2013’s best movies part 2

By Karsten Burgstahler

And now, the conclusion of the Best of 2013 list…

#5: “The Way, Way Back” 

Sam Rockwell is another actor likely to be overlooked this year in his role as Owen in “The Way, Way Back.” He’s a supporting character to Duncan (Liam James), a teenager who learns to come out of his shell over a vacation at his mom’s jerk boyfriend’s summer home. Steve Carell plays the jerk, a role he owns despite playing against type. Rockwell plays Owen, a waterpark owner who gives Duncan a job and ends up becoming a father figure for him. “The Way, Way Back” captures the angst and worry of the teenage years without being melodramatic, and will make audiences remember both the good and bad times of adolescence. There wasn’t a better movie last summer.


#4: “Prisoners” 

The ‘90s were good to audiences in the thriller genre, giving films like “Se7en” and “Silence of the Lambs.” But Hollywood could not figure out how to replicate those powerful movies for more than a decade, until “Prisoners,” a master’s class in how to assemble a thriller, came out in September. “Prisoners” follows Keller Dover (Hugh Jackman), a man who finds his daughter and her friend has been kidnapped. After the cops fail to hold on to the prime suspect, a loner named Alex (Paul Dano), Dover convinces himself it’s his responsibility to break the man. Along the way Dover must contend with Detective Loki (Jake Gyllenhaal), who seems more interested in discovering Dover’s secrets than the missing girls. “Prisoners” moves gracefully from scene to scene, throwing off the audience’s scent until the final reveal.
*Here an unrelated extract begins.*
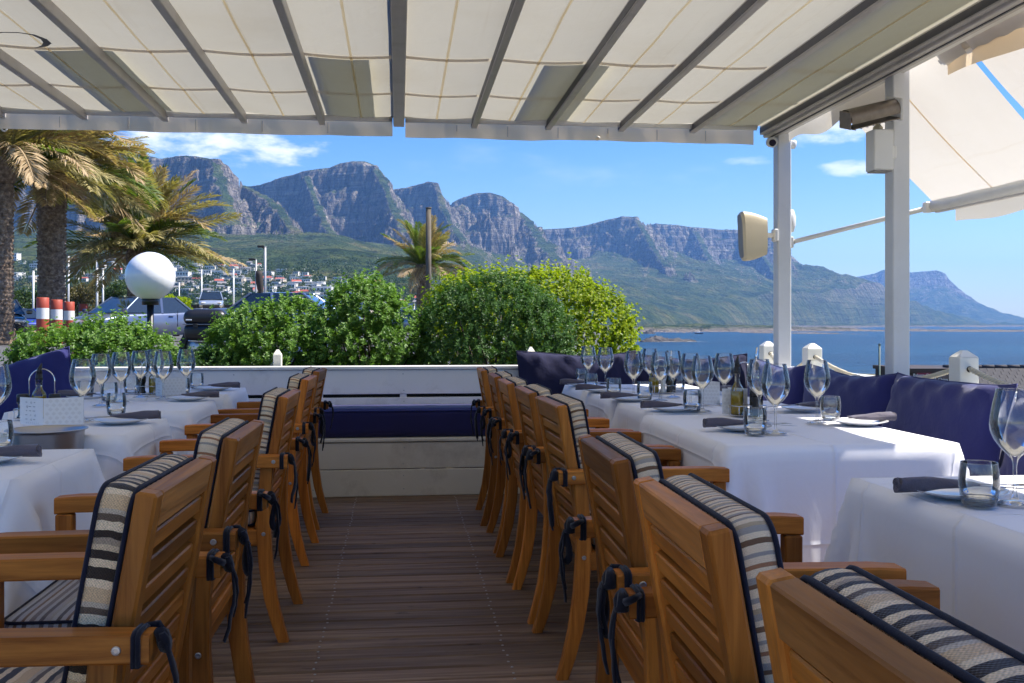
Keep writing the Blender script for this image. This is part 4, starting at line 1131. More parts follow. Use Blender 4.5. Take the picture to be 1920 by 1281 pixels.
mb = MB(); mb.lathe([(0, -.09), (.03, -.08), (.045, -.03), (.045, .03), (.03, .08), (0, .09)], 16); mb.build('housing', M['white_plastic'], c)
# shackle and rope end at the awning's far corner, bird on the valance edge
mb = MB(); p0 = at_y(8, 238, AY + .05); mb.loop_tube([(p0.x + .02 * math.cos(a * .5236), p0.y, p0.z + .03 * math.sin(a * .5236)) for a in range(12)], .006, 6)
mb.tube([(p0.x, p0.y, p0.z + .03), (p0.x, p0.y - .02, p0.z + .10)], .006, 6); tag(mb.build('shackle', M['white_plastic']), 'white shackle hanging from the awning corner by the palms', 'shackle')
# ------------------------------------------------------------------ dining: chairs
def cloth_sim(W,L,drop,seed,top=0.752,dx=0.032,steps=230,iters=18):
    rs=np.random.RandomState(seed)
    def lines(w):
        a=np.linspace(-w/2-drop,-w/2-.014,int(round(drop/dx))+1); m=np.linspace(-w/2+.014,w/2-.014,int(round(w/dx))+1)
        return np.concatenate([a,m,-a[::-1]])
    gx,gy=lines(W),lines(L); nx,ny=len(gx),len(gy)
    X,Y=np.meshgrid(gx,gy,indexing='ij')
    ax=np.diff(gx)[:,None,None]; ay=np.diff(gy)[None,:,None]
    ax2=(gx[2:]-gx[:-2])[:,None,None]; ay2=(gy[2:]-gy[:-2])[None,:,None]
    P=np.stack([X,Y,np.full_like(X,top+.003)],-1)
    P[...,2]+=rs.rand(nx,ny)*.004
    # slight diagonal initial bias so that corners choose a side
    over=(np.abs(X)>W/2)&(np.abs(Y)>L/2)
    V=np.zeros_like(P)
    hw,hl=W/2,L/2; r=.03
    cons=[]
    S=np.s_
    def add(a,b,rest,k): cons.append((a,b,rest,k))
    add(S[:-1,:],S[1:,:],ax,1.); add(S[:,:-1],S[:,1:],ay,1.)
    dg=np.hypot(ax,ay)
    add(S[:-1,:-1],S[1:,1:],dg,.55); add(S[1:,:-1],S[:-1,1:],dg,.55)
    add(S[:-2,:],S[2:,:],ax2,.05); add(S[:,:-2],S[:,2:],ay2,.05)
    cnt=np.zeros((nx,ny,1))
    for a,b,_,k in cons: cnt[a]+=1; cnt[b]+=1
    wind=rs.randn(3)*.0
    dt=.014
    Q=P.copy()
    for st in range(steps):
        V=(P-Q)/dt; V*=.965; V[...,2]-=3.0*dt
        if st<120: V[...,:2]+=rs.randn(nx,ny,2)*.01
        sp=np.linalg.norm(V,axis=-1,keepdims=True); V*=np.minimum(1,3/np.maximum(sp,1e-6))
        Q=P.copy(); P=P+V*dt
        for it in range(iters):
            C=np.zeros_like(P)
            for a,b,rest,k in cons:
                d=P[b]-P[a]; l=np.linalg.norm(d,axis=-1,keepdims=True)
                c=d*(k*.5*(l-rest)/np.maximum(l,1e-6)); C[a]+=c; C[b]-=c
            P=P+C/cnt*2.2
            # table collision: rounded box
            x,y,z=P[...,0],P[...,1],P[...,2]
            px=hw-np.abs(x); py=hl-np.abs(y); pz=top-z
            ins=(px>0)&(py>0)&(pz>0)
            m=np.minimum(np.minimum(px,py),pz)
            up=ins&(m==pz); sx=ins&(m==px)&~up; sy=ins&~up&~sx
            P[...,2]=np.where(up,top,z)
            P[...,0]=np.where(sx,np.sign(x)*hw,x); P[...,1]=np.where(sy,np.sign(y)*hl,y)
            if up.any():
                Q[up]=Q[up]*.3+P[up]*.7
    return P,nx,ny,np.stack([X,Y],-1)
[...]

The ice-cold cinematography and the stunning performances make this one of the best thrillers in years.

#3: “12 Years a Slave” 

In “12 Years,” director Steve McQueen strips away anything that might romanticize the pre-Civil War south to tell the true tale of Solomon Northup, a free black man living in the north who is kidnapped and sold into slavery. The result is a brutal picture of slave owners who torture their victims just because they can, and a situation that, in the end, is hopeless, even if the audience is promised Northup’s eventual freedom. Chiwetel Ejiofor is the audience’s guide through the nightmare, and he deserves the Best Actor Oscar he’s likely to receive. The slave owners — Michael Fassbender and Benedict Cumberbatch — are unhinged, even if they try to act composed. Newcomer Lupita Nyong’o is captivating as Patsey, the object of Fassbender’s unwanted attention, and Paul Dano plays another creep here, this time as an overseer. It all makes for a movie audiences will probably watch through their fingers, but gives them the stark look at this dark mark on American history it needs to have.

#2: “American Hustle” 

David O. Russell is quickly becoming known for his big casts and heavy accents, and both fit quite well together here. They’re bonded by the best screenplay of the year and several over-the-top performances that show the cast was having just as much fun making the movie as audiences do watching it. Christian Bale and Christian Bale’s comb-over co-star as Irving Rosenfeld, a con man who works with Sydney Prosser (Amy Adams) to grift thousands from desperate investors. After being caught by FBI agent Richie Di Masio (Bradley Cooper), the two are forced to work on a con targeting corrupt public officials. Jennifer Lawrence also stars as Rosenfeld’s neglected wife Rosalyn, and Lawrence chews the scenery with precision here; every time she’s on screen the movie is elevated three notches, not that it’s not already on high gear everywhere else. Every element of filmmaking — the score, the cast, the cinematography — matches like a complicated puzzle, and Russell keeps the movie flawless even as the con begins to unravel around his players.

#1: “Gravity” 


“Gravity” is the best case for movie theaters adding seatbelts to the chairs. That probably sounds cliche, but the movie is just as much a thrill ride as it is an example of master filmmaking. Sandra Bullock and George Clooney are the only humans on screen, and even Clooney doesn’t get much screen time — as Dr. Ryan Stone, Bullock is left to her own devices to survive after debris destroys a shuttle she’s working on in space. Her quest for survival forces her to reflect on her own life and try to think of something even worth living for. Director Alfonso Cuaron’s camera floats along with the actors, resulting a 13-minute opening sequence absent of cuts and several stunning tracking sequences, including one where Bullock makes her way through a cramped space station that has caught fire. And while the camerawork may be by far “Gravity”’s most stunning asset, the movie works because Bullock plays the ultimate heroine. The audience is given something to live for through her, helping give humanity to the horror. It’s certainly been a great year at the movies, but “Gravity” is the movie no other studio will come close to replicating for years.